Photo credit: Wesley Reyneke / ZA Bikers

It’s a high-tech setup, but there is one let down. That weather-sealed plug between the handlebars and dash is actually the steering lock—and not a USB port, which would have been an extremely handy addition.

Any dual-sport bike cuts a compromise somewhere, but the Scrambler gives very little away. On the road, its longer travel suspension and 21” front wheel do make it feel a little vaguer than its road-focused stablemates, but it’s still very planted. And with a tall seating position and wide bars, throwing it from corner to corner is stupid fun.

Photo credit: Wesley Reyneke / ZA Bikers

That skinny seat is more comfortable than it looks, but between its lack of bulk and the mid-sized 16 l fuel tank, you’re not likely to tour on the Scrambler.

Head off the beaten track, and the Scrambler 1200 really comes into its own with a surprising level of capability. That low down torque is good for chugging through slower sections, and the predictable throttle roll is great when you need to uncork it.
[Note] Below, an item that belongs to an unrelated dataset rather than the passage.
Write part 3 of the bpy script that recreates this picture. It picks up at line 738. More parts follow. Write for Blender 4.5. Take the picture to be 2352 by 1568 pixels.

Photo credit: Wesley Reyneke / ZA Bikers

It handles well too. Not only are the tapered bars wide, but they’re set high too, and complemented by a set of chunky serrated foot pegs, with removable rubber inserts. So you’ve got maximum leverage when you’re into the saddle, and a good mix of control and comfort when you’re standing.

As you’d expect, the high exhaust headers do get in the way on the right side. But you get used to working around them, and they’re extremely well-insulated too, so it’s unlikely that you’ll burn your leg. The burly bash plate and hand-guards add a level of confidence in rougher terrain too.

Photo credit: Wesley Reyneke / ZA Bikers

Adventure riders that love to tinker might not like the hand guards too much though—they’re mounted in such a way that they’re difficult to swap out for aftermarket units. (Not that you’d need to upgrade them—they’re plenty tough.) At least you can remove the passenger peg mounts, if you want a more focussed and lighter setup.

The tubeless spoked wheels are a good balance of tough and practical, and the Brembo brakes have plenty of bite and enough feel for advanced riders. The Showa and Öhlins suspension components are more than up to the task, and even though I didn’t get around to adjusting them the ability to do so is a huge plus.

Photo credit: Wesley Reyneke / ZA Bikers

At 207 kg it is a big bike though, but it’s not excessively heavy. (For reference, that’s about the same weight as the Tiger 800 XCa, and lighter than a BMW R 1250 GS). That weight only really becomes apparent when you’re wrestling the Scrambler 1200 through really tight and tricky stuff, like mud or sand.

I’m not a huge fan of the Metzler Tourance tyres it comes with though, especially in really slick mud, where I managed to (very gently) lay the Scrambler down on its right side. Dropping a bike as premium as this is scary, but I was relieved that it took the knock well, with hardly any damage. Because let’s face it, adventure bikes get hurt… a lot.

Photo credit: Wesley Reyneke / ZA Bikers

Plus it’s no fun going down with a motorcycle that costs R 209,000 *. That’s right—the Scrambler 1200 is the most expensive modern classic Triumph has in their range. But it’s also, hands-down, the most capable and best-equipped.

It’s likely that most customers will buy the Scrambler 1200 just so that they can be the coolest kid at their local Saturday morning hang. But I’ll bet good money there’s a small contingent of riders out there that want an adventure bike, but are put off by the style and over-built nature of modern dual-sports.

Photo credit: Wesley Reyneke / ZA Bikers

And for those riders, the Scrambler’s authentic nature and retro styling—plus the fact that it can actually hold its own off-road—are sure to hit the sweet spot.

* Triumph are currently running a promotion where you get R 15,000 worth of accessories when you buy a new Scrambler 1200 XE, which should take the sting out of the price a little.